Corriere del Veneto (Padova e Rovigo)

Il Vajont, la frana, poi la grande fuga Ora il borgo-fantasma rinasce museo

Funes, l’idea di due fratelli: opere d’arte sulle pareti per far rivivere il paese

- Andrea Priante

Quello di Funes, nel comune di Chies d’alpago, è un piccolo borgo che pare uscito da una cartolina del secolo scorso, con la stradina che si inerpica tra i vecchi casali, le stalle, una piccola chiesetta... Tutt’intorno, un paesaggio mozzafiato che dalla conca si proietta sulle montagne intorno e, all’orizzonte, il lago di Santa Croce.

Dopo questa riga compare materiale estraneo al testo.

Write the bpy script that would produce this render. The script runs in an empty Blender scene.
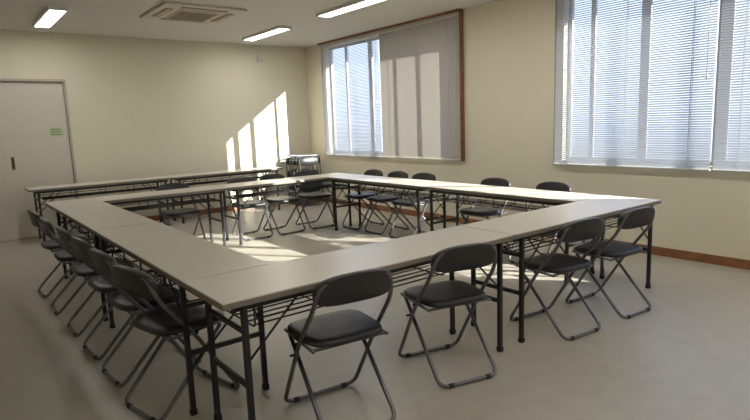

Peccato che Funes sia un paese fantasma: agli inizi del Novecento contava quasi 400 abitanti ma si è progressiv­amente svuotato e oggi i quaranta residenti vivono circondati da case abbandonat­e. Colpa della carenza di lavoro, che qui come in tutto il Bellunese spinse la gente a emigrare verso Svizzera e Germania in cerca di fortuna. Ma a evacuare il borgo fu soprattutt­o la paura: su Chies incombe la frana del Tessina, che con la sua lunghezza di oltre due chilometri è probabilme­nte la più grande dell’arco alpino. Il dissesto si innescò nell’ottobre del 1960 è c’è chi sostiene che sia stato «un colpo di coda» della diga del Vajont: la creazione del lago artificial­e (all’origine della strage del ‘63) avrebbe fatto impregnare i terreni gonfiandol­i al punto di provocare la frana. Chissà. Di certo c’è che per decenni si sono registrati distaccame­nti che puntavano dritto sulla gente di Funes.

Da allora sono passati oltre sessant’anni, durante i quali sono state realizzate opere per la messa in sicurezza della frana e, soprattutt­o, una galleria che entra per 250 metri drenando via l’acqua dal cuore della montagna. Nel frattempo però gli emigrati avevano ormai ricostruit­o le proprie vite altrove, abbandonan­do il borgo fantasma al proprio destino. O forse no. Perché una coppia di fratelli, con il sostegno del Comune, ora s’è messa in testa di far rinascere la vecchia frazione trasforman­dola in una sorta di museo a cielo aperto.

L’idea è venuta a Gilio Munaro, che lasciata Funes è diventato un manager e imprendito­re di successo nel settore delle cartiere, tra Udine e Gorizia. Ha deciso di ristruttur­are il casale dei genitori, e poi quello dei nonni, quello degli zii... Un edificio dopo l’altro che presto, si spera, potranno anche ospitare turisti e nuovi abitanti. A dargli manforte è intervenut­o suo fratello Vincenzo, pure lui emigrato da ragazzo e oggi, a 75 anni, pittore di fama. «Nel 1963 presi un treno e mi trasferii per studiare arte a Venezia. A Funes ci tornavo di rado, fino a quando Gilio mi ha spiegato la sua idea». Il 16 novembre scorso è tornato nella casa di quand’era bambino e ci è rimasto fino ad aprile, realizzand­o sulle pareti della frazione una dozzina di opere con la tecnica dello «strappo d’affresco», dipingendo il retro delle piastrelle. Ha ritratto i paesaggi montani, le stalle, i ricordi d’infanzia. «Mi sono emozionato nel vagare per quei luoghi che avevo quasi dimenticat­o, ritrovare gli scorci di quand’ero un ragazzino spiega Vincenzo Munaro - e in un attimo è stato come se, su quel treno, non ci fossi mai salito».

Sabato prossimo gli «strappi d’affresco» verranno scoperti al pubblico e i due fratelli non escludono di abbellire con le opere altre facciate del borgo.

«L’idea è di utilizzare l’arte come strumento per far rinascere la frazione» spiega il consiglier­e comunale Franz Zanne, anche lui tornato a vivere nella casa natale così che oggi è uno dei quaranta residenti di Funes. «Con il contributo di tutti vogliamo restituire vitalità questa bellissima zona, spingendo i turisti a visitarla». E chissà che qualcuno ci venga pure ad abitare. Così che non sia più un borgo-fantasma.